The problem is now that I have to add some sleep to the two calculations to ever get some output from func1. I checked CPU usage and the sleep definitely lowers it. How can I work around this?

Also see the comments for testing:

#include <iostream>
#include <thread>
#include <condition_variable>
#include <mutex>

int n(0);
long s(1234);
double t(56.78);

std::condition_variable cond;
std::mutex m1;
std::mutex m2;

void func1() {
    while (true) {
        // Not needed due to wait unlocking the mutex
        //std::this_thread::sleep_for(std::chrono::nanoseconds(1));

        std::unique_lock<std::mutex> lck1(m1);
        cond.wait(lck1);
        int n1(n);
        long s1(s);
        cond.wait(lck1);
        int n2(n);
        long s2(s);
        lck1.unlock();

        std::unique_lock<std::mutex> lck2(m2);
        double ti(t);
        lck2.unlock();

        // calculate and print some output
        std::this_thread::sleep_for(std::chrono::milliseconds((n1*n2)/2));
        std::cout << n1 << ":" << s1 << ", " << n2 << ":" << s2 << ", " << ti << std::endl;
    }
}

void func2() {
    while (true) {
        // Why do I need this to make func1 ever proceed (ok, really seldom and random func1 got the mutex) and
        // how to work around this without sleep lowering time for computations?
        std::this_thread::sleep_for(std::chrono::nanoseconds(1)); // comment out to test

        std::unique_lock<std::mutex> lck1(m1);

        n++;

        // do some stuff taking some time with s
        std::this_thread::sleep_for(std::chrono::milliseconds((n*n)/3));

        cond.notify_all();
    }
}

void func3() {
    while (true) {
        // Why do I need this to make func1 ever proceed (it got the mutex never ever) and
        // how to work around this without sleep lowering time for computations?
        std::this_thread::sleep_for(std::chrono::nanoseconds(1)); // comment out to test

        std::unique_lock<std::mutex> lck2(m2);
        // do something taking some time with t
        std::this_thread::sleep_for(std::chrono::seconds(2));
    }
}

int main() {

    std::thread t1(func1);
    std::thread t2(func2);
    std::thread t3(func3);

    t1.join();
    t2.join();
    t3.join();

    return 0;
}

Answer 1

Firstly, you must assume that condition variable wait calls do not actually wait. A valid (though extreme) implementation is lk.unlock(); lk.lock();, and sometimes it does behave like that due to "spurious wakeups". You really need to associate a condition with a condition variable, and loop if the condition is not met.

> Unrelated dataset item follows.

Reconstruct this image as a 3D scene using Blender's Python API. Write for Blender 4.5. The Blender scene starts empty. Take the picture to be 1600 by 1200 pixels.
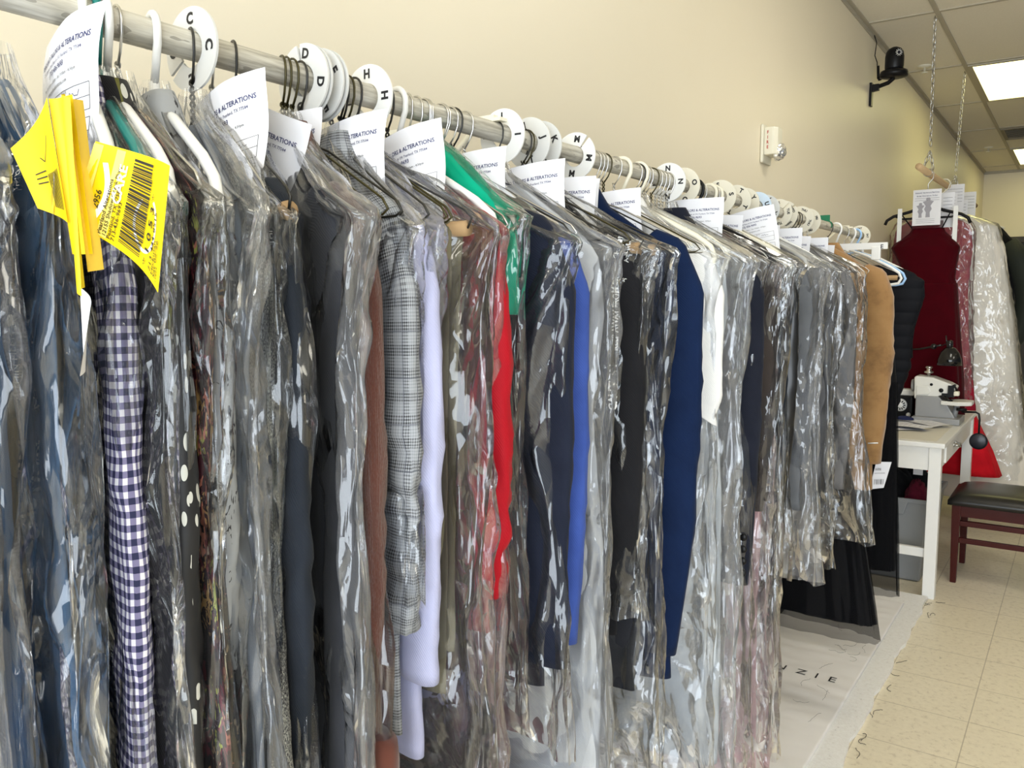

Secondly, if you notify the condition variable while holding the lock on the mutex, then the waiting thread will wake from the notify, only to block on the mutex, so the notifying thread may then reacquire the mutex before the waiting thread gets a chance.

It is thus better to unlock the mutex before notifying the condition variable.

lck1.unlock();
cond.notify_all();

This gives the waiting thread a chance to acquire the mutex immediately, before the notifying thread reacquires the lock.

You could add std::this_thread::yield() calls between iterations, to give other threads a chance to acquire the lock. However, this is less than ideal --- any code where you have to explicitly do something to mess with the scheduler is a target for rewriting.

Answer 2

You can do this without a condition variable:

long s[2] = {1234,1234}; // instead of a single value


void func1() {
    while (true) {
        std::unique_lock<std::mutex> lck1(m1);
        int n1(n);
        long s1(s[0]);
        long s2(s[1]);
        lck1.unlock();

        int n2 = n1 + 1;
// ...rest of func1 is unchanged...


void func2() {
    while (true) {
        std::unique_lock<std::mutex> lck1(m1);
        n++;
        // compute s[0]
        std::this_thread::sleep_for(std::chrono::milliseconds((n*n)/3));
        n++;
        // compute s[1]
        std::this_thread::sleep_for(std::chrono::milliseconds((n*n)/3));

        std::this_thread::yield();
    }
}

Answer 3

You can replace the sleep with:

std::this_thread::yield();

This will give the other thread a chance to take the lock.

http://en.cppreference.com/w/cpp/thread/yield